• [TASK DIRECTIONS]:
Copy each line exactly. Drop every picture.

— start of DATA —

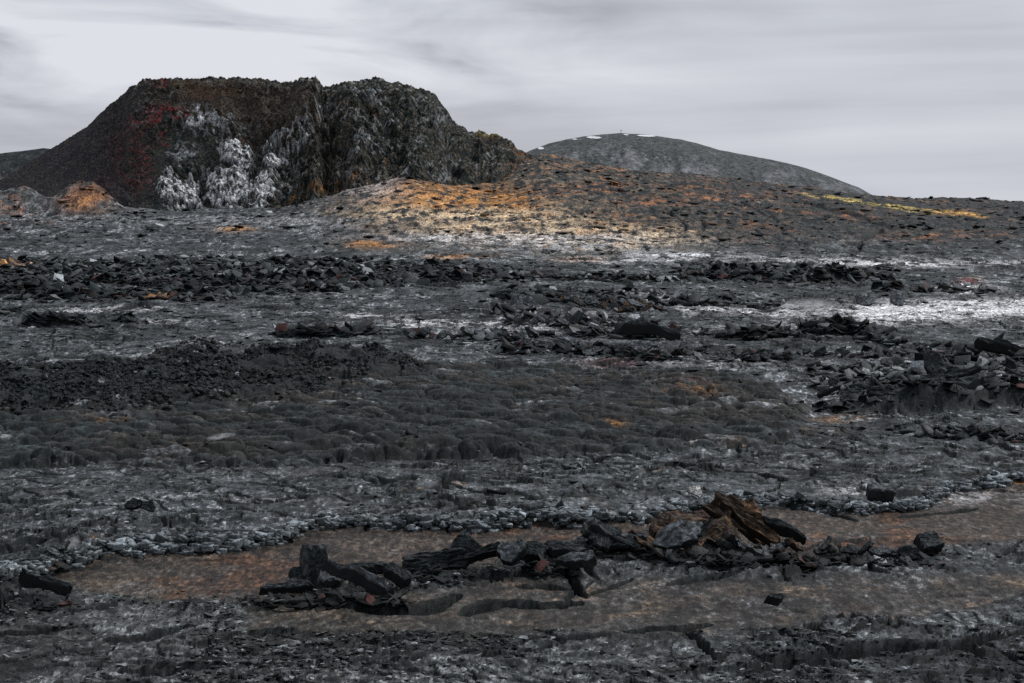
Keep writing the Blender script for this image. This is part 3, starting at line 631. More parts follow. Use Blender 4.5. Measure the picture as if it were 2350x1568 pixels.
    amp = edge * sstep(-420, 100, U) * (1 - 0.3 * sstep(250, 120, U))
    disp = disp * (0.30 + 0.70 * sstep(90, 330, U)) * amp
    # keep the skyline where the rim stands; only its roughness is left
    rimk = sstep(0.90, 1.0, T) * (T <= 1.0) + (T > 1.0)
    disp_r = (0.9 * k2 * .4 + 0.9 * k3) * sstep(200, 320, U) - 0.5
    disp = disp * (1 - rimk) + disp_r * rimk
    Y2 = Y + ny * disp; Z2 = Z + nz * disp
    # ------------ colours
    n_s = fbm(S / 3, Hh / 3, 5, 45, gain=.68); n_m = fbm(S / 12, Hh / 14, 4, 47)
    streak = fbm((S + (Hh * -lean)) / 3, Hh / 26, 4, 49)
    scr = fbm((S + Hh * 0.55) / 4, Hh / 40, 4, 55)
    GREEN = np.array((0.014, 0.020, 0.019), f4); PURP = np.array((0.019, 0.017, 0.022), f4); BRS = np.array((0.052, 0.041, 0.033), f4)
    c = np.empty(U.shape + (3,), f4); c[:] = GREEN * .9
    c = mixc(c, PURP * .8, sstep(420, 250, UU) * (0.75 + .4 * scr))
    c = mixc(c, MID * .8, sstep(0.15, .5, n_s) * .45)
    bs = np.clip(blob(530, 225, 190, 46) + blob(610, 270, 150, 50) + blob(710, 300, 90, 60) * .8 + blob(790, 400, 60, 60) * .5, 0, 1)
    c = mixc(c, BRS, bs * (0.75 + .5 * n_s))
    c = mixc(c, np.array((.13, .075, .045), f4), blob(480, 215, 60, 16) * .6); c = mixc(c, np.array((.20, .11, .04), f4), (blob(420, 192, 34, 12) * .6 + blob(520, 200, 20, 8) * .4) * sstep(-.1, .2, n_s))
    c = mixc(c, np.array((.10, .092, .078), f4), (RR[3][c3] > .70) * (rocky * .6 + .10))
    c = mixc(c, PALE * .9, (RR[2][c3] > .76) * rocky * sstep(-.15, .25, n_m + n_s * .4) * .8)
    c = mixc(c, BLACK, (RR[1][c2] > .6) * .5 * rocky)
    c = mixc(c, TAN * .6, sstep(880, 1000, UU) * sstep(.1, .45, n_s + .3 * streak) * .3)
    vein = fbm(xs / 2.6, hs / 3.4, 4, 57, gain=.62); rib = rib * (0.55 + 1.1 * sstep(-.28, .12, vein))
    sal = sstep(0.25, 0.65, rib) * sstep(-0.34, 0.05, n_s + 0.15 * (RR[1][c3] - .5))
    lev = np.clip(rib, 0, 1.3)
    c = mixc(c, PALE * 1.15, sal * .9 * np.clip(lev * 1.3, 0, 1))
    c = mixc(c, WHITE * .88, sstep(0.7, 1.15, lev) * sstep(-0.14, 0.10, n_s) * .95)
    c = mixc(c, BLACK, sstep(.1, .3, -vein - .2 * n_s) * sstep(.1, .5, rib) * .7)
    for a, b, rx, ry, s in ((355, 190, 34, 10, .55), (403, 247, 20, 6, 1.2), (380, 276, 44, 13, 1.0), (410, 268, 26, 10, .9), (308, 292, 12, 10, .7), (378, 322, 18, 10, .75), (330, 372, 22, 34, .32), (318, 415, 30, 26, .25), (300, 340, 60, 40, .14), (336, 280, 16, 8, .5),
                            (700, 375, 16, 8, .35), (690, 430, 14, 8, .3), (572, 318, 10, 8, .4), (1100, 343, 10, 6, .5), (850, 288, 18, 5, .25), (250, 430, 40, 30, .12)):
        c = mixc(c, RED, np.clip(blob(a, b, rx, ry) * s, 0, 1) * sstep(-.15, .2, n_s + .3 * streak) * .85)
    c = mixc(c, ORANGE * .8, np.clip(blob(700, 200, 10, 8) * 0 + blob(890, 418, 20, 12) * .5 + blob(800, 450, 60, 12) * .35 + blob(720, 470, 60, 10) * .5, 0, 1) * sstep(-.1, .3, n_s))
    mossy = sstep(1080, 1110, U) * sstep(345, 315, V); c = mixc(c, YELLOW * .5, mossy * .7 * sstep(-.2, .2, n_s)); c = mixc(c, RUST * .8, sstep(1150, 1190, U) * sstep(0, .3, n_s) * .8)
    c = mixc(c, TAN * .5, (k3 > .55) * (rng.rand(*U.shape) > .6) * .35)
    fine = rng.rand(*U.shape).astype(f4); c *= (0.65 + 0.7 * fine)[..., None]; c = mixc(c, PALE * .5, (rng.rand(*U.shape) > .985) * .6)
    gridmesh('crater_hill', X, Y2, Z2, c, M_crater)
build_crater()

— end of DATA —

• [OUTPUT]:
Keep writing the Blender script for this image. This is part 3, starting at line 631. More parts follow. Use Blender 4.5. Measure the picture as if it were 2350x1568 pixels.
    amp = edge * sstep(-420, 100, U) * (1 - 0.3 * sstep(250, 120, U))
    disp = disp * (0.30 + 0.70 * sstep(90, 330, U)) * amp
    # keep the skyline where the rim stands; only its roughness is left
    rimk = sstep(0.90, 1.0, T) * (T <= 1.0) + (T > 1.0)
    disp_r = (0.9 * k2 * .4 + 0.9 * k3) * sstep(200, 320, U) - 0.5
    disp = disp * (1 - rimk) + disp_r * rimk
    Y2 = Y + ny * disp; Z2 = Z + nz * disp
    # ------------ colours
    n_s = fbm(S / 3, Hh / 3, 5, 45, gain=.68); n_m = fbm(S / 12, Hh / 14, 4, 47)
    streak = fbm((S + (Hh * -lean)) / 3, Hh / 26, 4, 49)
    scr = fbm((S + Hh * 0.55) / 4, Hh / 40, 4, 55)
    GREEN = np.array((0.014, 0.020, 0.019), f4); PURP = np.array((0.019, 0.017, 0.022), f4); BRS = np.array((0.052, 0.041, 0.033), f4)
    c = np.empty(U.shape + (3,), f4); c[:] = GREEN * .9
    c = mixc(c, PURP * .8, sstep(420, 250, UU) * (0.75 + .4 * scr))
    c = mixc(c, MID * .8, sstep(0.15, .5, n_s) * .45)
    bs = np.clip(blob(530, 225, 190, 46) + blob(610, 270, 150, 50) + blob(710, 300, 90, 60) * .8 + blob(790, 400, 60, 60) * .5, 0, 1)
    c = mixc(c, BRS, bs * (0.75 + .5 * n_s))
    c = mixc(c, np.array((.13, .075, .045), f4), blob(480, 215, 60, 16) * .6); c = mixc(c, np.array((.20, .11, .04), f4), (blob(420, 192, 34, 12) * .6 + blob(520, 200, 20, 8) * .4) * sstep(-.1, .2, n_s))
    c = mixc(c, np.array((.10, .092, .078), f4), (RR[3][c3] > .70) * (rocky * .6 + .10))
    c = mixc(c, PALE * .9, (RR[2][c3] > .76) * rocky * sstep(-.15, .25, n_m + n_s * .4) * .8)
    c = mixc(c, BLACK, (RR[1][c2] > .6) * .5 * rocky)
    c = mixc(c, TAN * .6, sstep(880, 1000, UU) * sstep(.1, .45, n_s + .3 * streak) * .3)
    vein = fbm(xs / 2.6, hs / 3.4, 4, 57, gain=.62); rib = rib * (0.55 + 1.1 * sstep(-.28, .12, vein))
    sal = sstep(0.25, 0.65, rib) * sstep(-0.34, 0.05, n_s + 0.15 * (RR[1][c3] - .5))
    lev = np.clip(rib, 0, 1.3)
    c = mixc(c, PALE * 1.15, sal * .9 * np.clip(lev * 1.3, 0, 1))
    c = mixc(c, WHITE * .88, sstep(0.7, 1.15, lev) * sstep(-0.14, 0.10, n_s) * .95)
    c = mixc(c, BLACK, sstep(.1, .3, -vein - .2 * n_s) * sstep(.1, .5, rib) * .7)
    for a, b, rx, ry, s in ((355, 190, 34, 10, .55), (403, 247, 20, 6, 1.2), (380, 276, 44, 13, 1.0), (410, 268, 26, 10, .9), (308, 292, 12, 10, .7), (378, 322, 18, 10, .75), (330, 372, 22, 34, .32), (318, 415, 30, 26, .25), (300, 340, 60, 40, .14), (336, 280, 16, 8, .5),
                            (700, 375, 16, 8, .35), (690, 430, 14, 8, .3), (572, 318, 10, 8, .4), (1100, 343, 10, 6, .5), (850, 288, 18, 5, .25), (250, 430, 40, 30, .12)):
        c = mixc(c, RED, np.clip(blob(a, b, rx, ry) * s, 0, 1) * sstep(-.15, .2, n_s + .3 * streak) * .85)
    c = mixc(c, ORANGE * .8, np.clip(blob(700, 200, 10, 8) * 0 + blob(890, 418, 20, 12) * .5 + blob(800, 450, 60, 12) * .35 + blob(720, 470, 60, 10) * .5, 0, 1) * sstep(-.1, .3, n_s))
    mossy = sstep(1080, 1110, U) * sstep(345, 315, V); c = mixc(c, YELLOW * .5, mossy * .7 * sstep(-.2, .2, n_s)); c = mixc(c, RUST * .8, sstep(1150, 1190, U) * sstep(0, .3, n_s) * .8)
    c = mixc(c, TAN * .5, (k3 > .55) * (rng.rand(*U.shape) > .6) * .35)
    fine = rng.rand(*U.shape).astype(f4); c *= (0.65 + 0.7 * fine)[..., None]; c = mixc(c, PALE * .5, (rng.rand(*U.shape) > .985) * .6)
    gridmesh('crater_hill', X, Y2, Z2, c, M_crater)
build_crater()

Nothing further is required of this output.